> **REQUIRED WORK**
Return the records exactly as they are.

> **LISTED RECORDS**

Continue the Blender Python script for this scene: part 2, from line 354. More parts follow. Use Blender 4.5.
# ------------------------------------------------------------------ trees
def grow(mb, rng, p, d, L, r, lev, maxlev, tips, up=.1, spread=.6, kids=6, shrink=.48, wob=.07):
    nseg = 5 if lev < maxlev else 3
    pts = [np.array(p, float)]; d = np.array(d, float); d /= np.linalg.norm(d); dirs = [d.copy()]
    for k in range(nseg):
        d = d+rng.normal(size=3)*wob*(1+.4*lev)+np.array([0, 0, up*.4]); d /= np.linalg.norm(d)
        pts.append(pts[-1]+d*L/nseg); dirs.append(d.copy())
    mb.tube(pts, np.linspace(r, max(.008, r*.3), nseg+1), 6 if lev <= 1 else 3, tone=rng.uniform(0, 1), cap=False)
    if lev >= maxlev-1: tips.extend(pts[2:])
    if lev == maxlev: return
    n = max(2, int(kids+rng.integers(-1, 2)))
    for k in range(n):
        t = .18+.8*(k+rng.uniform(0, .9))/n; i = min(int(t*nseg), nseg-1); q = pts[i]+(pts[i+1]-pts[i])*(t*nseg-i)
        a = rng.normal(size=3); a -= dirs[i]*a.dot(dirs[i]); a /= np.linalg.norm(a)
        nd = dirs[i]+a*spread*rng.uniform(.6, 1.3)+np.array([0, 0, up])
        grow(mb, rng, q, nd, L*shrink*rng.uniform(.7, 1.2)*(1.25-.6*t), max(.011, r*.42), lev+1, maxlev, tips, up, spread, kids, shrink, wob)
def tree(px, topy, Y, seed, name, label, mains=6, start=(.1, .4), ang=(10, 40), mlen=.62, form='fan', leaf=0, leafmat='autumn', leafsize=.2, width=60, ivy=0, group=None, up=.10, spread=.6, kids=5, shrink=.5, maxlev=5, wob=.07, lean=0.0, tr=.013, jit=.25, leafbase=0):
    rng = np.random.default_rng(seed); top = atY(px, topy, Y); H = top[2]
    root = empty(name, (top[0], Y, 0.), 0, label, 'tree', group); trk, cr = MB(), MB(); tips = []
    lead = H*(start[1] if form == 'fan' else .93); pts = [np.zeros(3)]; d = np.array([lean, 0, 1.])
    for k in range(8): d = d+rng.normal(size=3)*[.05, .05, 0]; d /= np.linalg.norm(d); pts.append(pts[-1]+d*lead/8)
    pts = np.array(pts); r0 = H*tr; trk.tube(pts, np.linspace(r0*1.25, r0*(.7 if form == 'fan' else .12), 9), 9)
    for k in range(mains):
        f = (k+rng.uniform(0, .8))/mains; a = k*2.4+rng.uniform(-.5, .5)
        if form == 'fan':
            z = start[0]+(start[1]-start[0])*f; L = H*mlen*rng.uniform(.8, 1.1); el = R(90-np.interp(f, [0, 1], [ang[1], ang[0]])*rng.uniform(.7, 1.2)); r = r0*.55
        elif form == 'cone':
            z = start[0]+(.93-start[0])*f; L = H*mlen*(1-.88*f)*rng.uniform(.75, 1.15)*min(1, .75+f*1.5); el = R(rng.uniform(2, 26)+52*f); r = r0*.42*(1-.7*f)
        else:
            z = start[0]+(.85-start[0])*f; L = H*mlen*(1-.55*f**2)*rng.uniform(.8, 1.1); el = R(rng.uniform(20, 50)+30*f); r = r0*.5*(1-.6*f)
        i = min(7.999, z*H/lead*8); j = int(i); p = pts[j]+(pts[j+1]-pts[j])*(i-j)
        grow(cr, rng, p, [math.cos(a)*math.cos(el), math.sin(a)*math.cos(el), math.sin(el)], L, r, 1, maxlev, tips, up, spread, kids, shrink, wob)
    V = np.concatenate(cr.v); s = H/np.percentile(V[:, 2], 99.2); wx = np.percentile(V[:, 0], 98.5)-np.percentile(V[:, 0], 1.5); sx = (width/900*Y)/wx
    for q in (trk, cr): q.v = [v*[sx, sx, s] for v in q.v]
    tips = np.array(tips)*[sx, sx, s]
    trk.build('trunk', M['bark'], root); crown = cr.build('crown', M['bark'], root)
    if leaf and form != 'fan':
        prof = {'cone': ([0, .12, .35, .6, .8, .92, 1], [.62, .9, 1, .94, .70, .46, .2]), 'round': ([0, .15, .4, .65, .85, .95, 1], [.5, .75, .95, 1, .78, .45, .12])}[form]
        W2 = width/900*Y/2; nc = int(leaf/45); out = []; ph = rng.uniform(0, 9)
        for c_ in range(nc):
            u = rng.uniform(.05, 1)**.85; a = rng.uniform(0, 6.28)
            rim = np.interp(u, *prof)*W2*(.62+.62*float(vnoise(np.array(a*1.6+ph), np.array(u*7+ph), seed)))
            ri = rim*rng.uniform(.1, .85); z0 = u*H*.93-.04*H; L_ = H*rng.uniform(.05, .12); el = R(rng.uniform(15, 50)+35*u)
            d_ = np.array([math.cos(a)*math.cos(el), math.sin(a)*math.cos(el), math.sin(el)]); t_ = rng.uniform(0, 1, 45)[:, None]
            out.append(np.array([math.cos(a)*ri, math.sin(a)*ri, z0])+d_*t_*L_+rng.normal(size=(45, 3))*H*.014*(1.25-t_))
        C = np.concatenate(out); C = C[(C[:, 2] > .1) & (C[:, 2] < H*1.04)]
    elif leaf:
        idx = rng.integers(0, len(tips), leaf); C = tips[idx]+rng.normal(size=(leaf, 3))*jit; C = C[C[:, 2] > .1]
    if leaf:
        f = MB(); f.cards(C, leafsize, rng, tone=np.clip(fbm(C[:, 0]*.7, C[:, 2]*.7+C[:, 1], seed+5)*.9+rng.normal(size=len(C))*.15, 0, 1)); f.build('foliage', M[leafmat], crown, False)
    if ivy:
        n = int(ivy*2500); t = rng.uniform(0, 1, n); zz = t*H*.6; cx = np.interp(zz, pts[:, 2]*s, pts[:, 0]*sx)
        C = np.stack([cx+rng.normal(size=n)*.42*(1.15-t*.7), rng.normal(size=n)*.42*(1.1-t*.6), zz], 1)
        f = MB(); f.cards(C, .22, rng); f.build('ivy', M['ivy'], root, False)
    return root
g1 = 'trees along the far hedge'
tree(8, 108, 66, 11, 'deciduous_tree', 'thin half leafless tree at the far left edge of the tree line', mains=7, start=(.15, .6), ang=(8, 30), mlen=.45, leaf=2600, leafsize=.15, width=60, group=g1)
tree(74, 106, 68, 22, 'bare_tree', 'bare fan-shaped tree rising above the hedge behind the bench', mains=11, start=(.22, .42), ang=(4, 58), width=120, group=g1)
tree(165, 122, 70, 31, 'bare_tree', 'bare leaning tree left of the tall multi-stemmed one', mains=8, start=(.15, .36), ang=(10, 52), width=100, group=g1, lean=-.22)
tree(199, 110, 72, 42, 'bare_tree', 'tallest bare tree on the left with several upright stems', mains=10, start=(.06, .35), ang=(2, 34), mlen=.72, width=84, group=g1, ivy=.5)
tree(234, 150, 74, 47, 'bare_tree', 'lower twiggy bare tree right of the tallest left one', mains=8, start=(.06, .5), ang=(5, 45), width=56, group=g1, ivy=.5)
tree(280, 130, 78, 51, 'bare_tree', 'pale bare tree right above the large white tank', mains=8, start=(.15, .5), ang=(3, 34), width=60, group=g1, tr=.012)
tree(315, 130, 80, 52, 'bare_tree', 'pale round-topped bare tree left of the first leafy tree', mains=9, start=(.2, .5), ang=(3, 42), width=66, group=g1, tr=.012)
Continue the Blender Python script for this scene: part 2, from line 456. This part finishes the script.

> **EXERCISE OUTPUT**
Continue the Blender Python script for this scene: part 2, from line 354. More parts follow. Use Blender 4.5.
# ------------------------------------------------------------------ trees
def grow(mb, rng, p, d, L, r, lev, maxlev, tips, up=.1, spread=.6, kids=6, shrink=.48, wob=.07):
    nseg = 5 if lev < maxlev else 3
    pts = [np.array(p, float)]; d = np.array(d, float); d /= np.linalg.norm(d); dirs = [d.copy()]
    for k in range(nseg):
        d = d+rng.normal(size=3)*wob*(1+.4*lev)+np.array([0, 0, up*.4]); d /= np.linalg.norm(d)
        pts.append(pts[-1]+d*L/nseg); dirs.append(d.copy())
    mb.tube(pts, np.linspace(r, max(.008, r*.3), nseg+1), 6 if lev <= 1 else 3, tone=rng.uniform(0, 1), cap=False)
    if lev >= maxlev-1: tips.extend(pts[2:])
    if lev == maxlev: return
    n = max(2, int(kids+rng.integers(-1, 2)))
    for k in range(n):
        t = .18+.8*(k+rng.uniform(0, .9))/n; i = min(int(t*nseg), nseg-1); q = pts[i]+(pts[i+1]-pts[i])*(t*nseg-i)
        a = rng.normal(size=3); a -= dirs[i]*a.dot(dirs[i]); a /= np.linalg.norm(a)
        nd = dirs[i]+a*spread*rng.uniform(.6, 1.3)+np.array([0, 0, up])
        grow(mb, rng, q, nd, L*shrink*rng.uniform(.7, 1.2)*(1.25-.6*t), max(.011, r*.42), lev+1, maxlev, tips, up, spread, kids, shrink, wob)
def tree(px, topy, Y, seed, name, label, mains=6, start=(.1, .4), ang=(10, 40), mlen=.62, form='fan', leaf=0, leafmat='autumn', leafsize=.2, width=60, ivy=0, group=None, up=.10, spread=.6, kids=5, shrink=.5, maxlev=5, wob=.07, lean=0.0, tr=.013, jit=.25, leafbase=0):
    rng = np.random.default_rng(seed); top = atY(px, topy, Y); H = top[2]
    root = empty(name, (top[0], Y, 0.), 0, label, 'tree', group); trk, cr = MB(), MB(); tips = []
    lead = H*(start[1] if form == 'fan' else .93); pts = [np.zeros(3)]; d = np.array([lean, 0, 1.])
    for k in range(8): d = d+rng.normal(size=3)*[.05, .05, 0]; d /= np.linalg.norm(d); pts.append(pts[-1]+d*lead/8)
    pts = np.array(pts); r0 = H*tr; trk.tube(pts, np.linspace(r0*1.25, r0*(.7 if form == 'fan' else .12), 9), 9)
    for k in range(mains):
        f = (k+rng.uniform(0, .8))/mains; a = k*2.4+rng.uniform(-.5, .5)
        if form == 'fan':
            z = start[0]+(start[1]-start[0])*f; L = H*mlen*rng.uniform(.8, 1.1); el = R(90-np.interp(f, [0, 1], [ang[1], ang[0]])*rng.uniform(.7, 1.2)); r = r0*.55
        elif form == 'cone':
            z = start[0]+(.93-start[0])*f; L = H*mlen*(1-.88*f)*rng.uniform(.75, 1.15)*min(1, .75+f*1.5); el = R(rng.uniform(2, 26)+52*f); r = r0*.42*(1-.7*f)
        else:
            z = start[0]+(.85-start[0])*f; L = H*mlen*(1-.55*f**2)*rng.uniform(.8, 1.1); el = R(rng.uniform(20, 50)+30*f); r = r0*.5*(1-.6*f)
        i = min(7.999, z*H/lead*8); j = int(i); p = pts[j]+(pts[j+1]-pts[j])*(i-j)
        grow(cr, rng, p, [math.cos(a)*math.cos(el), math.sin(a)*math.cos(el), math.sin(el)], L, r, 1, maxlev, tips, up, spread, kids, shrink, wob)
    V = np.concatenate(cr.v); s = H/np.percentile(V[:, 2], 99.2); wx = np.percentile(V[:, 0], 98.5)-np.percentile(V[:, 0], 1.5); sx = (width/900*Y)/wx
    for q in (trk, cr): q.v = [v*[sx, sx, s] for v in q.v]
    tips = np.array(tips)*[sx, sx, s]
    trk.build('trunk', M['bark'], root); crown = cr.build('crown', M['bark'], root)
    if leaf and form != 'fan':
        prof = {'cone': ([0, .12, .35, .6, .8, .92, 1], [.62, .9, 1, .94, .70, .46, .2]), 'round': ([0, .15, .4, .65, .85, .95, 1], [.5, .75, .95, 1, .78, .45, .12])}[form]
        W2 = width/900*Y/2; nc = int(leaf/45); out = []; ph = rng.uniform(0, 9)
        for c_ in range(nc):
            u = rng.uniform(.05, 1)**.85; a = rng.uniform(0, 6.28)
            rim = np.interp(u, *prof)*W2*(.62+.62*float(vnoise(np.array(a*1.6+ph), np.array(u*7+ph), seed)))
            ri = rim*rng.uniform(.1, .85); z0 = u*H*.93-.04*H; L_ = H*rng.uniform(.05, .12); el = R(rng.uniform(15, 50)+35*u)
            d_ = np.array([math.cos(a)*math.cos(el), math.sin(a)*math.cos(el), math.sin(el)]); t_ = rng.uniform(0, 1, 45)[:, None]
            out.append(np.array([math.cos(a)*ri, math.sin(a)*ri, z0])+d_*t_*L_+rng.normal(size=(45, 3))*H*.014*(1.25-t_))
        C = np.concatenate(out); C = C[(C[:, 2] > .1) & (C[:, 2] < H*1.04)]
    elif leaf:
        idx = rng.integers(0, len(tips), leaf); C = tips[idx]+rng.normal(size=(leaf, 3))*jit; C = C[C[:, 2] > .1]
    if leaf:
        f = MB(); f.cards(C, leafsize, rng, tone=np.clip(fbm(C[:, 0]*.7, C[:, 2]*.7+C[:, 1], seed+5)*.9+rng.normal(size=len(C))*.15, 0, 1)); f.build('foliage', M[leafmat], crown, False)
    if ivy:
        n = int(ivy*2500); t = rng.uniform(0, 1, n); zz = t*H*.6; cx = np.interp(zz, pts[:, 2]*s, pts[:, 0]*sx)
        C = np.stack([cx+rng.normal(size=n)*.42*(1.15-t*.7), rng.normal(size=n)*.42*(1.1-t*.6), zz], 1)
        f = MB(); f.cards(C, .22, rng); f.build('ivy', M['ivy'], root, False)
    return root
g1 = 'trees along the far hedge'
tree(8, 108, 66, 11, 'deciduous_tree', 'thin half leafless tree at the far left edge of the tree line', mains=7, start=(.15, .6), ang=(8, 30), mlen=.45, leaf=2600, leafsize=.15, width=60, group=g1)
tree(74, 106, 68, 22, 'bare_tree', 'bare fan-shaped tree rising above the hedge behind the bench', mains=11, start=(.22, .42), ang=(4, 58), width=120, group=g1)
tree(165, 122, 70, 31, 'bare_tree', 'bare leaning tree left of the tall multi-stemmed one', mains=8, start=(.15, .36), ang=(10, 52), width=100, group=g1, lean=-.22)
tree(199, 110, 72, 42, 'bare_tree', 'tallest bare tree on the left with several upright stems', mains=10, start=(.06, .35), ang=(2, 34), mlen=.72, width=84, group=g1, ivy=.5)
tree(234, 150, 74, 47, 'bare_tree', 'lower twiggy bare tree right of the tallest left one', mains=8, start=(.06, .5), ang=(5, 45), width=56, group=g1, ivy=.5)
tree(280, 130, 78, 51, 'bare_tree', 'pale bare tree right above the large white tank', mains=8, start=(.15, .5), ang=(3, 34), width=60, group=g1, tr=.012)
tree(315, 130, 80, 52, 'bare_tree', 'pale round-topped bare tree left of the first leafy tree', mains=9, start=(.2, .5), ang=(3, 42), width=66, group=g1, tr=.012)
Continue the Blender Python script for this scene: part 2, from line 456. This part finishes the script.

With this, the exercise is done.